Here's the link to TAHOE DEEP on NOOK.

Sunday, February 9, 2020

Next McKenna Is In The Pipeline

After what seems like a dozen rewrites, the next Owen McKenna mystery is now in the hands of my first editor. After she has scoured it with her eagle eye and caught 1000 mistakes and problems, I will do another rewrite and send it along to editor #2. The process repeats for editors # 3 and 4. After that final rewrite, it goes into the publication process.

Because I've been through this many times, I sorta kinda know what the most common questions are. I will attempt to answer them here.

Likely question #1: What is the title of this new novel?
     Answer: Sorry, but that hasn't been finalized yet. The working title is Owen McKenna #18.

Likely question #2: Is Spot in this book?
     Answer: Yes. In addition to strong roles for McKenna, Street, Blondie, and Diamond, Spot will be in the book Lots. A big role. A star performance. (Can you tell that I've gotten lots of comments from readers about Spot?...)

Likely question #3: What is this book about?
     Answer: A deadly secret haunts a family that has a house in Tahoe. The result is the kidnapping of a teenage boy.

Likely question #4: Really? Is that all you're going to say about what the book is about?
     Answer: Okay, I'll also say that the book has a literary thread that many readers will have fun with. A thread that goes back almost exactly 420 years.

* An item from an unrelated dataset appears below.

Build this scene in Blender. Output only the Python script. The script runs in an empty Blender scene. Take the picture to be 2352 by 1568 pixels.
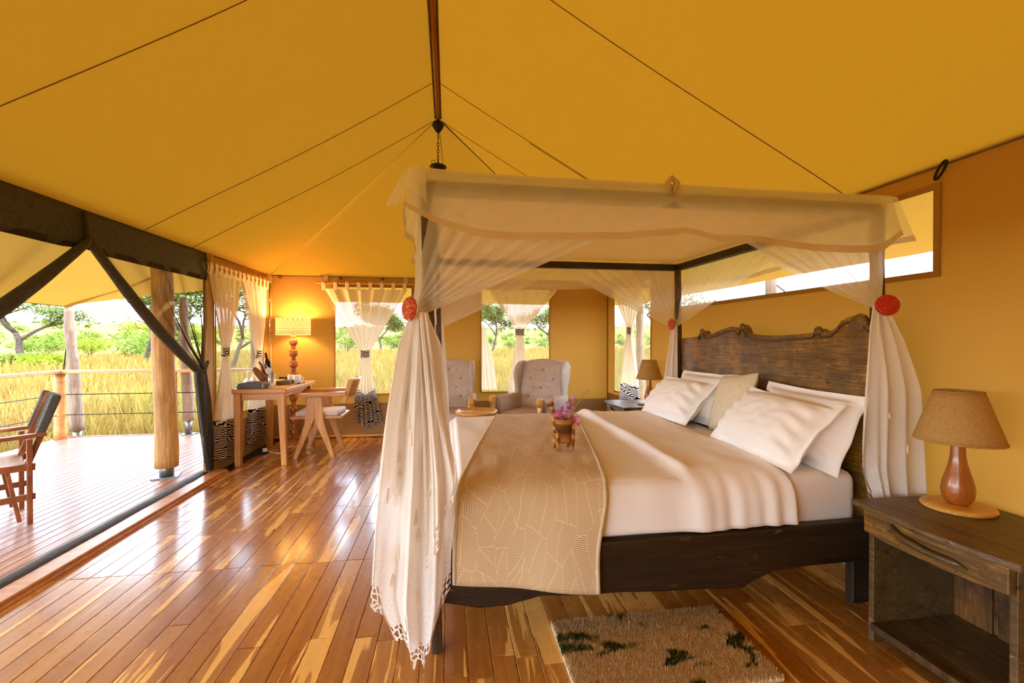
import bpy, bmesh, math, random
from mathutils import Vector, Matrix, noise
random.seed(7)
PI = math.pi
scene = bpy.context.scene
COL = scene.collection
# ---------------------------------------------------------------- camera
cam_d = bpy.data.cameras.new('camera'); cam_d.sensor_width = 36.0; cam_d.lens = 36.0*1000/2352
cam_d.clip_start = 0.05; cam_d.clip_end = 2000
cam = bpy.data.objects.new('camera', cam_d); COL.objects.link(cam)
cam.location = (0, 0, 1.35)
cam.rotation_euler = (math.radians(90-0.40), 0, math.radians(-8.306))
scene.camera = cam
# ---------------------------------------------------------------- world
W = bpy.data.worlds.new('sky'); scene.world = W; W.use_nodes = True
wn = W.node_tree; wn.nodes.clear()
_tc = wn.nodes.new('ShaderNodeTexCoord'); _sx = wn.nodes.new('ShaderNodeSeparateXYZ')
_rp = wn.nodes.new('ShaderNodeValToRGB'); _bg = wn.nodes.new('ShaderNodeBackground'); _wo = wn.nodes.new('ShaderNodeOutputWorld')
wn.links.new(_tc.outputs['Generated'], _sx.inputs[0]); wn.links.new(_sx.outputs['Z'], _rp.inputs[0])
wn.links.new(_rp.outputs[0], _bg.inputs[0]); wn.links.new(_bg.outputs[0], _wo.inputs[0])
_rp.color_ramp.elements[0].position = 0.0; _rp.color_ramp.elements[0].color = (0.84, 0.92, 1.0, 1)
_rp.color_ramp.elements[1].position = 0.95; _rp.color_ramp.elements[1].color = (0.20, 0.33, 0.56, 1)
_e = _rp.color_ramp.elements.new(0.35); _e.color = (0.46, 0.58, 0.74, 1)
_bg.inputs[1].default_value = 9.0
# ---------------------------------------------------------------- sun
_sd = bpy.data.lights.new('sun', 'SUN'); _sd.energy = 2.6; _sd.angle = math.radians(1.0); _sd.color = (1.0, 0.95, 0.86)
sun = bpy.data.objects.new('sun', _sd); COL.objects.link(sun)
sun.rotation_euler = Vector((0.70, -0.30, 1.0)).to_track_quat('Z', 'Y').to_euler()
sun.location = (8, -6, 20)
# ---------------------------------------------------------------- exposure
scene.view_settings.view_transform = 'Standard'
try: scene.view_settings.look = 'None'
except Exception: pass
scene.view_settings.exposure = 0.88
scene.view_settings.gamma = 1.0
scene.view_settings.use_curve_mapping = False
scene.cycles.use_denoising = True
scene.cycles.max_bounces = 7; scene.cycles.diffuse_bounces = 5; scene.cycles.glossy_bounces = 3; scene.cycles.transmission_bounces = 4; scene.cycles.transparent_max_bounces = 14
scene.cycles.caustics_reflective = False; scene.cycles.caustics_refractive = False
scene.cycles.use_adaptive_sampling = True; scene.cycles.adaptive_threshold = 0.08; scene.cycles.adaptive_min_samples = 16
scene.cycles.sample_clamp_indirect = 8.0

# ================================================================ helpers
def S(r, g, b):
    def f(c):
        c /= 255.0
        return c/12.92 if c <= 0.04045 else ((c+0.055)/1.055)**2.4
    return (f(r), f(g), f(b), 1.0)
def lerp(a, b, t): return a+(b-a)*t
def pw(table, x):
    """piecewise-linear lookup, table [(x, y)...] ascending"""
    if x <= table[0][0]: return table[0][1]
    for (a, b), (c, d) in zip(table, table[1:]):
        if x <= c: return lerp(b, d, (x-a)/(c-a) if c > a else 1)
    return table[-1][1]
def smooth(t): t = max(0.0, min(1.0, t)); return t*t*(3-2*t)
def nz(x, y, z=0.0): return noise.noise(Vector((x, y, z)))

class MB:
    """collects shapes; build() links them as ONE mesh object"""
    def __init__(s): s.v = []; s.f = []; s.uv = []; s.has_uv = False
    def _add(s, vs, fs, uvs=None):
        o = len(s.v); s.v += [tuple(p) for p in vs]
        for i, f in enumerate(fs):
            s.f.append(tuple(o+k for k in f))
            s.uv.append([uvs[k] for k in f] if uvs else None)
        if uvs: s.has_uv = True
        return s
    def box(s, c, d, rot=None):
        hx, hy, hz = d[0]/2, d[1]/2, d[2]/2
        vs = [Vector((x*hx, y*hy, z*hz)) for x in (-1, 1) for y in (-1, 1) for z in (-1, 1)]
        if rot is not None:
            R = rot if isinstance(rot, Matrix) else Matrix.Rotation(rot, 3, 'Z')
            vs = [R @ p for p in vs]
        vs = [p+Vector(c) for p in vs]
        return s._add(vs, [(0, 1, 3, 2), (4, 6, 7, 5), (0, 4, 5, 1), (2, 3, 7, 6), (0, 2, 6, 4), (1, 5, 7, 3)])
    def bar(s, a, b, w, h, up=(0, 0, 1)):
        a, b = Vector(a), Vector(b); d = (b-a); L = d.length; d.normalize()
        x = d.cross(Vector(up)); 
        if x.length < 1e-4: x = d.cross(Vector((0, 1, 0)))
        x.normalize(); z = x.cross(d)
        vs = []
        for p in (a, b):
            for i, j in ((-1, -1), (1, -1), (1, 1), (-1, 1)): vs.append(p+x*(i*w/2)+z*(j*h/2))
        return s._add(vs, [(3, 2, 1, 0), (4, 5, 6, 7), (0, 1, 5, 4), (1, 2, 6, 5), (2, 3, 7, 6), (3, 0, 4, 7)])
    def tube(s, pts, rad, n=8, caps=True, closed=False):
        pts = [Vector(p) for p in pts]; m = len(pts)
        if not hasattr(rad, '__len__'): rad = [rad]*m
        vs = []; prev = None
        for i, p in enumerate(pts):
            if closed: t = pts[(i+1) % m]-pts[i-1]
            else: t = pts[min(i+1, m-1)]-pts[max(i-1, 0)]
            t.normalize()
            if prev is None:
                x = t.cross(Vector((0, 0, 1)))
                if x.length < 0.05: x = t.cross(Vector((1, 0, 0)))
            else:
                x = prev-t*prev.dot(t)
                if x.length < 1e-5: x = t.orthogonal()
            x.normalize(); y = t.cross(x); prev = x
            for k in range(n):
                a = 2*PI*k/n; vs.append(p+(x*math.cos(a)+y*math.sin(a))*rad[i])
        fs = []
        R = m if closed else m-1
        for i in range(R):
            j = (i+1) % m
            for k in range(n):
                l = (k+1) % n; fs.append((i*n+k, i*n+l, j*n+l, j*n+k))
        if caps and not closed:
            fs.append(tuple(range(n-1, -1, -1))); fs.append(tuple((m-1)*n+k for k in range(n)))
        return s._add(vs, fs)
    def lathe(s, prof, n=24, c=(0, 0, 0), sx=1.0, sy=1.0, caps=True):
        vs = []; m = len(prof)
        for r, z in prof:
            for k in range(n):
                a = 2*PI*k/n; vs.append((c[0]+r*sx*math.cos(a), c[1]+r*sy*math.sin(a), c[2]+z))
        fs = [(i*n+k, i*n+(k+1) % n, (i+1)*n+(k+1) % n, (i+1)*n+k) for i in range(m-1) for k in range(n)]
        if caps:
            if prof[0][0] > 1e-5: fs.append(tuple(range(n-1, -1, -1)))
            if prof[-1][0] > 1e-5: fs.append(tuple((m-1)*n+k for k in range(n)))
        return s._add(vs, fs)
    def grid(s, fn, nu, nv, uvf=None, close_u=False):
        vs = []; uvs = [] if uvf else None
        NU = nu if close_u else nu+1
        for j in range(nv+1):
            for i in range(NU):
                u, v = i/nu, j/nv
                vs.append(fn(u, v))
                if uvf: uvs.append(uvf(u, v))
        fs = []
        for j in range(nv):
            for i in range(nu):
                i2 = (i+1) % NU
                fs.append((j*NU+i, j*NU+i2, (j+1)*NU+i2, (j+1)*NU+i))
        return s._add(vs, fs, uvs)
    def prism(s, out, axis, a, b):
        """2-D outline (counter-clockwise) extruded along axis from a to b; axis 'X': (y,z) 'Y': (x,z) 'Z': (x,y)"""
        def P(p, t):
            return {'X': (t, p[0], p[1]), 'Y': (p[0], t, p[1]), 'Z': (p[0], p[1], t)}[axis]
        n = len(out); vs = [P(p, a) for p in out]+[P(p, b) for p in out]
        fs = [tuple(range(n)), tuple(range(2*n-1, n-1, -1))]+[(i, n+i, n+(i+1) % n, (i+1) % n) for i in range(n)]
        return s._add(vs, fs)
    def xf(s, M, start=0):
        for i in range(start, len(s.v)): s.v[i] = tuple(M @ Vector(s.v[i]))
        return s
    def build(s, name, mat, parent=None, sm=False, bevel=0.0, world=False, kind=None, label=None, cat=None, group=None, solid=0.0, sub=0, fix=True):
        me = bpy.data.meshes.new(name)
        vs = s.v
        if world and parent is not None:
            L = wloc(parent); vs = [(x-L[0], y-L[1], z-L[2]) for x, y, z in vs]
        me.from_pydata(vs, [], s.f)
        if s.has_uv:
            uvl = me.uv_layers.new(name='UVMap'); k = 0
            for pi, f in enumerate(s.f):
                for q in range(len(f)):
                    if s.uv[pi]: uvl.data[k].uv = s.uv[pi][q]
                    k += 1
        if fix:
            bm = bmesh.new(); bm.from_mesh(me); bmesh.ops.recalc_face_normals(bm, faces=bm.faces); bm.to_mesh(me); bm.free()
        if sm:
            for p in me.polygons: p.use_smooth = True
        me.materials.append(mat)
        o = bpy.data.objects.new(name, me); COL.objects.link(o)
        if parent is not None: o.parent = parent
        if solid:
            m = o.modifiers.new('solid', 'SOLIDIFY'); m.thickness = solid; m.offset = 0
        if sub:
            m = o.modifiers.new('sub', 'SUBSURF'); m.levels = sub; m.render_levels = sub
        if bevel:
            m = o.modifiers.new('bevel', 'BEVEL'); m.width = bevel; m.segments = 2; m.limit_method = 'ANGLE'; m.angle_limit = 0.7
        if kind: o['kind'] = kind
        if label: o['label'] = label
        if cat: o['category'] = cat
        if group: o['group'] = group
        return o
def wloc(o):
    L = Vector((0, 0, 0))
    while o is not None: L += Vector(o.location); o = o.parent
    return L
def thing(name, label, cat, loc=(0, 0, 0), rz=0.0, group=None, kind=None):
    o = bpy.data.objects.new(name, None); COL.objects.link(o); o.empty_display_size = 0.1
    o.location = loc; o.rotation_euler = (0, 0, rz)
    if label: o['label'] = label
    if cat: o['category'] = cat
    if group: o['group'] = group
    if kind: o['kind'] = kind
    return o
def copy_tree(o, parent=None):
    c = o.copy(); COL.objects.link(c); c.parent = parent
    for ch in [x for x in bpy.data.objects if x.parent is o]: copy_tree(ch, c)
    return c
def rot3(rx=0, ry=0, rz=0):
    return Matrix.Rotation(rz, 3, 'Z') @ Matrix.Rotation(ry, 3, 'Y') @ Matrix.Rotation(rx, 3, 'X')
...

Thanks for the questions! One more thing. Those of you who read this blog will be the first to know the final title, the first to see what the cover looks like, and the first to find out the book's publication date and where I'll be to sign a copy for you.


Sunday, August 4, 2019

A Dream Book Launch

I couldn't have been luckier than I have with my 17th mystery, TAHOE DEEP. It was an instant Amazon bestseller, rising to #6 on the Private Investigator bestseller list, then hanging out in the top ten for a while.



Lots of eager readers out there! My events have been overflowing. As this gets posted, I've already given talks to large crowds at Sundance Books in Reno and Shelby's Books in Minden, NV. Sunday morning I'll be at The Red Hut cafe in Carson City at 8:30. Come Wednesday, I'll see what is traditionally an SRO crowd at the South Lake Tahoe library at 6 p.m. Come join us if you can!

It's a dream for an author to have people want to read one's book.

THANK YOU ALL SO MUCH!

Sunday, July 28, 2019

TAHOE DEEP Is Almost Here

My new book, TAHOE DEEP, is going to be published in four days.  This is #17 in the series. I've just gotten the first advance reviews, and they are raves. So I'm excited!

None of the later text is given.